Crime costing Trinidad TT$200m a year

(Trinidad Express) Trinidad and Tobago loses more than TT$200 million in tourism revenue a year because of crime, Prime Minister Kamla Persad-Bissessar said yesterday.

Persad-Bissessar made the statement as she opened discussions at Caricom’s Inter-Sessional meeting on strengthening the regional crime and security agenda and architecture in Haiti.

Persad-Bissessar is responsible for Crime and Security in the Caricom Quasi Cabinet.

“In my own country, I am advised, it has been estimated that US$35 million is lost annually in tourism revenue,” Persad-Bissessar said.

She is now calling for the formation of a “virtual iron Atlantic wall” to protect the region against the multi-dimensional security threats it faces.

The future of the region depends on it, she said.

“I fear that we have found ourselves in a very serious situation and we are running out of time as the scourge of transnational crime is slowly taking over the region,” Persad-Bissessar said.

“The time has come, colleagues, for urgent and drastic action. Globalisation has caused us to redefine the concept of national security,” she added.

She said crimes such as drug-trafficking, arms-trafficking and money-laundering have “mushroomed and influenced other activities which now directly impact on the security” of the region’s nations.

“Security is an urgent priority. Not all member states have the same security problems, though the region does share many in common, but all share the same waters and transport networks and we all have the same porous borders,” Persad-Bissessar said.

“Our geographical reality necessitates that we utilise every opportunity to form what I refer to as a virtual iron Atlantic wall against the multi-dimensional security threats facing our region,” she said.

Persad-Bissessar said the globalisation of crime demands that crime-fighting and national security become interconnected.

“A country that stands on its own is a country which will be left behind,” she said.

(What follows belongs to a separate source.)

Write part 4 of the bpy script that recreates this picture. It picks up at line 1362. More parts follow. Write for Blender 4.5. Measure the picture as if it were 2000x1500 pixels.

“Never before have we needed each other more than in this period of history where globalisation has united and bound together our trading partners, our economies, our allies and the enemies of our states,” Persad-Bissessar said.

Persad-Bissessar said according to the Caribbean Human Development Report (CHDR) 2012, youth crime is costing Caricom countries between 2.8 per cent and four per cent of The Gross Domestic Product (GDP) annually.

She said rising crime was also a deterrent to development in the region.

“The region cannot afford to do business as usual. It is imperative that security takes centre stage so that our economies remain robust and continue to experience growth and prosperity,” she said.

While Latin America and the Caribbean are home to 8.5 per cent of the global population, 27 per cent of the world’s murders take place in the region, she said.

Persad-Bissessar also called for a “co-ordination centre” to provide an operational link between countries affected by natural disasters and those willing and able to provide the much needed relief.

Asked yesterday why National Security Minster Jack Warner was not at the Caricom meeting, a ministry official said he has stayed away to deal with the country’s domestic situation.

The Express was told by the official that as chair of this country’s National Security Council, Persad-Bissessar is also in charge of security for the region so it negated Warner’s inclusion in the Caricom meeting.

The murder toll in Trinidad and Tobago in 2013 stood at 60 yesterday.